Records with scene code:
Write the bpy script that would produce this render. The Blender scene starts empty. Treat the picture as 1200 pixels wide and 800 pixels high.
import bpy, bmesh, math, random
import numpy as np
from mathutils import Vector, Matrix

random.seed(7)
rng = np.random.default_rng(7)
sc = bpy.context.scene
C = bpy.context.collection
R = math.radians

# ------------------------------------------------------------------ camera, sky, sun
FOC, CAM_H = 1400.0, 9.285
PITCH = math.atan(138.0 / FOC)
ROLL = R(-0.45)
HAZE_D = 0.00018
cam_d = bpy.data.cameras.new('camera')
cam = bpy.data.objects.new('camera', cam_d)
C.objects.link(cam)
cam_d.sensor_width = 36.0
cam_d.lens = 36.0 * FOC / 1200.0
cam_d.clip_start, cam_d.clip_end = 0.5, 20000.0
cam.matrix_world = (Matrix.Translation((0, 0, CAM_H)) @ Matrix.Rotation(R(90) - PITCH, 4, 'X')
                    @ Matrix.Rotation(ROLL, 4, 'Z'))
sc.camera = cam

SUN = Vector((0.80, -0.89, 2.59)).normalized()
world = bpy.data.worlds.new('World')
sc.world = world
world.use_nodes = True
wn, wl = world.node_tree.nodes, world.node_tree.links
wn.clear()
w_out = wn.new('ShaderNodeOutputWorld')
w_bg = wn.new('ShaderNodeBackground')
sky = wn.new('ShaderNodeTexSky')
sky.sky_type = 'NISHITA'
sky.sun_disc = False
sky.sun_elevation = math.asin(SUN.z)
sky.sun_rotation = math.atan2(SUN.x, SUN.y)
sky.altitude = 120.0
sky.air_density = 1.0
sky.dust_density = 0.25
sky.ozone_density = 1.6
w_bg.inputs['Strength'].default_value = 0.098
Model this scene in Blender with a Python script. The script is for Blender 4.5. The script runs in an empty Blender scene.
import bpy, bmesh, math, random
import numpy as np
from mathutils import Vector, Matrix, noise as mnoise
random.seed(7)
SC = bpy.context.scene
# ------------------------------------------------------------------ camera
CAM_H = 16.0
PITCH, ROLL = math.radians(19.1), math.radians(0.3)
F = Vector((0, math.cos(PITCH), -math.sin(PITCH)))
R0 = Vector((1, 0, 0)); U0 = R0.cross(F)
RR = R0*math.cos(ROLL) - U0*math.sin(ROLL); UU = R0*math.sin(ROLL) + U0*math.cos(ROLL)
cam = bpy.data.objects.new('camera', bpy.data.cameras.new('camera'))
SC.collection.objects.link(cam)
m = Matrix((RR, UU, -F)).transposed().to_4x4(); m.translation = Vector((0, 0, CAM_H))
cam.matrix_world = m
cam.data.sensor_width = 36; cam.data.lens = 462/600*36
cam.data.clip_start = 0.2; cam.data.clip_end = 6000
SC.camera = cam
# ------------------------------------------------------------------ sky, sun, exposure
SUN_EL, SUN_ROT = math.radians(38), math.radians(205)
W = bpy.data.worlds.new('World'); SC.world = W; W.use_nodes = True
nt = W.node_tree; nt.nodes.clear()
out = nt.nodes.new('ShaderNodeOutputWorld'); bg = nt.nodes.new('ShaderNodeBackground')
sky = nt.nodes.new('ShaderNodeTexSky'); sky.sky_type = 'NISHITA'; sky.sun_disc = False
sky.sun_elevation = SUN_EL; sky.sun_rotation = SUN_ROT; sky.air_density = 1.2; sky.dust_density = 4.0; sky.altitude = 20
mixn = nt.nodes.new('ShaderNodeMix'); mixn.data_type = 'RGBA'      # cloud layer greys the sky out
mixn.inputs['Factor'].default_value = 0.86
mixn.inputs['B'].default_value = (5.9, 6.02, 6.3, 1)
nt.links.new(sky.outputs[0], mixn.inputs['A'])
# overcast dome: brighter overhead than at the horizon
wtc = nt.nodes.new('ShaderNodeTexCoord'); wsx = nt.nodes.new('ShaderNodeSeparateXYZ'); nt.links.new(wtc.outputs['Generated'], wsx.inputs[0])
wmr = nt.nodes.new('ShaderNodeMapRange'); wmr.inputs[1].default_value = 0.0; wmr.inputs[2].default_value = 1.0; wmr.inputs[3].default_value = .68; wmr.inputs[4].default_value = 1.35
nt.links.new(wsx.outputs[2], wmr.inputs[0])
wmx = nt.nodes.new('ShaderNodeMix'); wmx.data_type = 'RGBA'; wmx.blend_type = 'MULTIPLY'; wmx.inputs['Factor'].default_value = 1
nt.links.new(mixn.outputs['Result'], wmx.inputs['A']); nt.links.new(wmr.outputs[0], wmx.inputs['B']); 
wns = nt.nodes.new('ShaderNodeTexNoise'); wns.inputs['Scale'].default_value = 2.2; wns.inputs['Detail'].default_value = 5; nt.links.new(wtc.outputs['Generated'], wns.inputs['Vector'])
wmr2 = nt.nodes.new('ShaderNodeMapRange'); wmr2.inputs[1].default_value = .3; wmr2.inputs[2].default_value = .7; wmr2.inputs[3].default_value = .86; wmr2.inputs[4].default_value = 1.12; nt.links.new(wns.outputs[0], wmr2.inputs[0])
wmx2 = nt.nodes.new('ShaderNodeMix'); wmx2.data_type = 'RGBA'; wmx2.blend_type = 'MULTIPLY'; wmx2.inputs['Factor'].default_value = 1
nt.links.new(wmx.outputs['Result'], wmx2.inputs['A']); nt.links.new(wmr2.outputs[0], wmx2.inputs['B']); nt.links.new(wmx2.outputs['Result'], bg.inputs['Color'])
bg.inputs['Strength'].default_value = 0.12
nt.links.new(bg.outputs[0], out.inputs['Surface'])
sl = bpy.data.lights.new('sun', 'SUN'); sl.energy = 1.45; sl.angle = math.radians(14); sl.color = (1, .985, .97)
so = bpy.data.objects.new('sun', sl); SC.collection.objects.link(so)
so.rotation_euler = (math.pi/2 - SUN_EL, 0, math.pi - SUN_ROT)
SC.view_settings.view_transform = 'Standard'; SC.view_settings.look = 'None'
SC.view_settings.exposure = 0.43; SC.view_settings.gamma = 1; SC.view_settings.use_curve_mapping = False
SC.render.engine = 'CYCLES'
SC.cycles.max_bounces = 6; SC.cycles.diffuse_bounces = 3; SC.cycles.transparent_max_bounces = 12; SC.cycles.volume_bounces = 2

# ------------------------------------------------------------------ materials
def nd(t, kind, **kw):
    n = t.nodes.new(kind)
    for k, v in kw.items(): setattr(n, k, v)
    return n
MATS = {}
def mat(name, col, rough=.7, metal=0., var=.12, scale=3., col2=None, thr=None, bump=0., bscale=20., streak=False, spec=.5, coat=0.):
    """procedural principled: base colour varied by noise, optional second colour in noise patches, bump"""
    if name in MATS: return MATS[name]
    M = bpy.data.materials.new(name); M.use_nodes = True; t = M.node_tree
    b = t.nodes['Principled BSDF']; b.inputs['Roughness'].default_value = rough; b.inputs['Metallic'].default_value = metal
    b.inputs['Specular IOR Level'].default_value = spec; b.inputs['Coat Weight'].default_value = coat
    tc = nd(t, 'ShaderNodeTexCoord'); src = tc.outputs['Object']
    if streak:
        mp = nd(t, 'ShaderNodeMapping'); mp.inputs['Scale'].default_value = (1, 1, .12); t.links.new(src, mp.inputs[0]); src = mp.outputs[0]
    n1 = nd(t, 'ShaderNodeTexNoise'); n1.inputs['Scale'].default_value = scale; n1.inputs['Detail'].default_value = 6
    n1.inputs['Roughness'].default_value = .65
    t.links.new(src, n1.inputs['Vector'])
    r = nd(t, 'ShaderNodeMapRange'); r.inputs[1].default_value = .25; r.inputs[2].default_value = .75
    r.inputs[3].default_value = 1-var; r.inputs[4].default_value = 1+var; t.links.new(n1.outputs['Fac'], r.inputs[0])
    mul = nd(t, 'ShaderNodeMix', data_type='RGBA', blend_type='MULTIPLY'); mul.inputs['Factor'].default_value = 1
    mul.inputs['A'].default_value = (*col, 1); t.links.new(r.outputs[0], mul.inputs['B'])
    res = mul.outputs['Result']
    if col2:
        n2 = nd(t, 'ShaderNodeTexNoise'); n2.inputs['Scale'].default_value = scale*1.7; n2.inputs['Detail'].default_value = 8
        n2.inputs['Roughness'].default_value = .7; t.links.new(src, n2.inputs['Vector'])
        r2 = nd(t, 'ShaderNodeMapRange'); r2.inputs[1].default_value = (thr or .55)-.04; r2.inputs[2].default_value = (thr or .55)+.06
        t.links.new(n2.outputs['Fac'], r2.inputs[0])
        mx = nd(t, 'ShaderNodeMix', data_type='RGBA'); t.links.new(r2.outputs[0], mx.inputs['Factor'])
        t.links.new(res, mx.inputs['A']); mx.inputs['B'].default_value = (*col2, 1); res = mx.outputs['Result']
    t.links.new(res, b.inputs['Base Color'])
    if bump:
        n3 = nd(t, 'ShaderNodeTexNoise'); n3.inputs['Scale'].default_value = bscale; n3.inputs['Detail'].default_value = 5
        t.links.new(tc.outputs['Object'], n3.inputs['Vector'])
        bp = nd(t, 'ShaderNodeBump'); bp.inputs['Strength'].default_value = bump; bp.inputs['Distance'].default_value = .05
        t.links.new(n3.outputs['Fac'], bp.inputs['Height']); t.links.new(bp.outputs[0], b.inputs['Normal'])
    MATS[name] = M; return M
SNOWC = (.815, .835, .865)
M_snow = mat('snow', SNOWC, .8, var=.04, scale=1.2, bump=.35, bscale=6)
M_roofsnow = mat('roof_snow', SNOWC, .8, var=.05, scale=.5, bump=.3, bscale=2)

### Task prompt
Collect every line above that contains the word "render".

### Output of the task
Write the bpy script that would produce this render. The Blender scene starts empty. Treat the picture as 1200 pixels wide and 800 pixels high.
SC.render.engine = 'CYCLES'